>>

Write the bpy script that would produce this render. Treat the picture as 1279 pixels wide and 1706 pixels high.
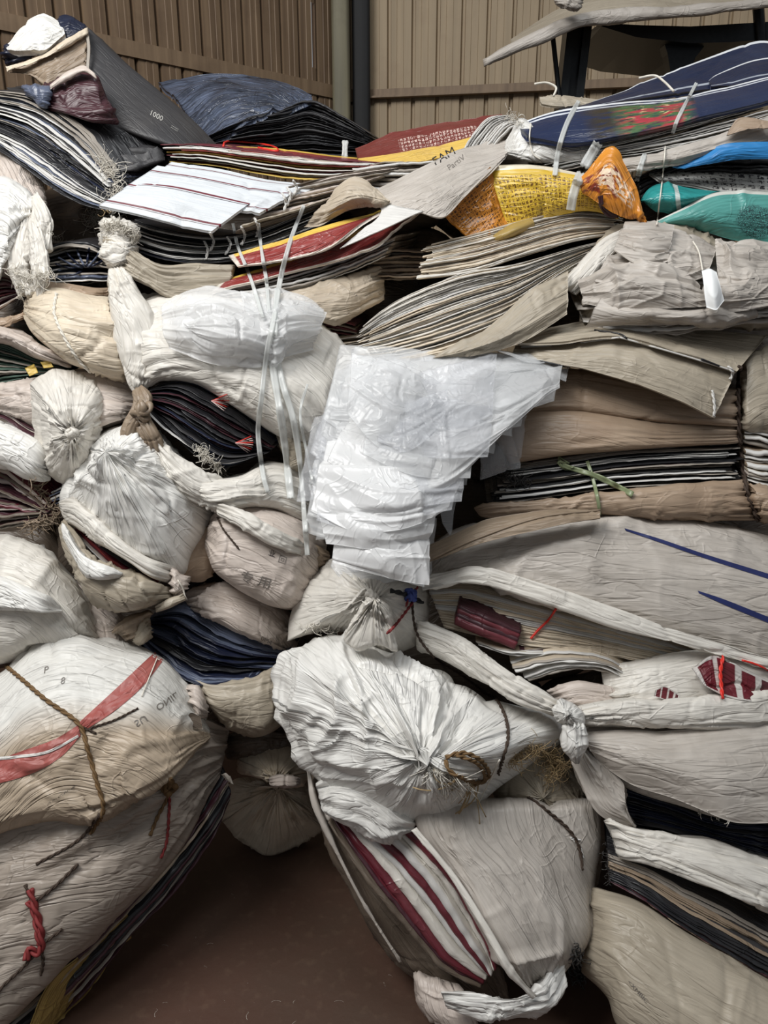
import bpy, math, random
import numpy as np
from mathutils import Vector, Matrix
from mathutils.bvhtree import BVHTree

for o in list(bpy.data.objects):
    bpy.data.objects.remove(o)
SC = bpy.context.scene
COL = SC.collection
random.seed(7)

# ---------------------------------------------------------------- camera, light, exposure
CAM = np.array([0.0, 0.0, 1.5])
PITCH = math.radians(17.0)
FPX = 1281.0
cd = bpy.data.cameras.new('camera'); cam = bpy.data.objects.new('camera', cd); COL.objects.link(cam)
cam.location = CAM; cam.rotation_euler = (math.pi/2 - PITCH, 0, 0)
cd.sensor_fit = 'VERTICAL'; cd.sensor_height = 24.0; cd.lens = 24.0*FPX/1706.0
cd.clip_start = 0.02; cd.clip_end = 60
SC.camera = cam

vs = SC.view_settings
vs.view_transform = 'Standard'; vs.look = 'None'; vs.gamma = 1.0; vs.use_curve_mapping = False
vs.exposure = 0.0

world = bpy.data.worlds.new('world'); SC.world = world; world.use_nodes = True
wn = world.node_tree.nodes
wn['Background'].inputs[0].default_value = (0.92, 0.96, 1.0, 1)
wn['Background'].inputs[1].default_value = 0.20

def area(name, loc, target, sx, sy, power, col=(1, 1, 1)):
    l = bpy.data.lights.new(name, 'AREA'); l.shape = 'RECTANGLE'; l.size = sx; l.size_y = sy
    l.energy = power; l.color = col
    o = bpy.data.objects.new(name, l); COL.objects.link(o); o.location = loc
    o.rotation_euler = (Vector(target) - Vector(loc)).to_track_quat('-Z', 'Y').to_euler()
    return o
# daylight falling in through the open warehouse door, behind and left of the camera
area('door_daylight', (-1.7, 0.25, 3.9), (-0.1, 2.0, 0.9), 1.5, 1.3, 116, (1.0, 0.99, 0.965))
# a skylight strip high over the heap front
area('skylight', (0.5, 0.6, 4.4), (0.1, 1.9, 0.9), 1.6, 0.8, 40, (0.95, 0.98, 1.0))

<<

== Stated goal ==
Print the complete listing exactly, apart from any pictures.

== Full solution ==
Write the bpy script that would produce this render. Treat the picture as 1279 pixels wide and 1706 pixels high.
import bpy, math, random
import numpy as np
from mathutils import Vector, Matrix
from mathutils.bvhtree import BVHTree

for o in list(bpy.data.objects):
    bpy.data.objects.remove(o)
SC = bpy.context.scene
COL = SC.collection
random.seed(7)

# ---------------------------------------------------------------- camera, light, exposure
CAM = np.array([0.0, 0.0, 1.5])
PITCH = math.radians(17.0)
FPX = 1281.0
cd = bpy.data.cameras.new('camera'); cam = bpy.data.objects.new('camera', cd); COL.objects.link(cam)
cam.location = CAM; cam.rotation_euler = (math.pi/2 - PITCH, 0, 0)
cd.sensor_fit = 'VERTICAL'; cd.sensor_height = 24.0; cd.lens = 24.0*FPX/1706.0
cd.clip_start = 0.02; cd.clip_end = 60
SC.camera = cam

vs = SC.view_settings
vs.view_transform = 'Standard'; vs.look = 'None'; vs.gamma = 1.0; vs.use_curve_mapping = False
vs.exposure = 0.0

world = bpy.data.worlds.new('world'); SC.world = world; world.use_nodes = True
wn = world.node_tree.nodes
wn['Background'].inputs[0].default_value = (0.92, 0.96, 1.0, 1)
wn['Background'].inputs[1].default_value = 0.20

def area(name, loc, target, sx, sy, power, col=(1, 1, 1)):
    l = bpy.data.lights.new(name, 'AREA'); l.shape = 'RECTANGLE'; l.size = sx; l.size_y = sy
    l.energy = power; l.color = col
    o = bpy.data.objects.new(name, l); COL.objects.link(o); o.location = loc
    o.rotation_euler = (Vector(target) - Vector(loc)).to_track_quat('-Z', 'Y').to_euler()
    return o
# daylight falling in through the open warehouse door, behind and left of the camera
area('door_daylight', (-1.7, 0.25, 3.9), (-0.1, 2.0, 0.9), 1.5, 1.3, 116, (1.0, 0.99, 0.965))
# a skylight strip high over the heap front
area('skylight', (0.5, 0.6, 4.4), (0.1, 1.9, 0.9), 1.6, 0.8, 40, (0.95, 0.98, 1.0))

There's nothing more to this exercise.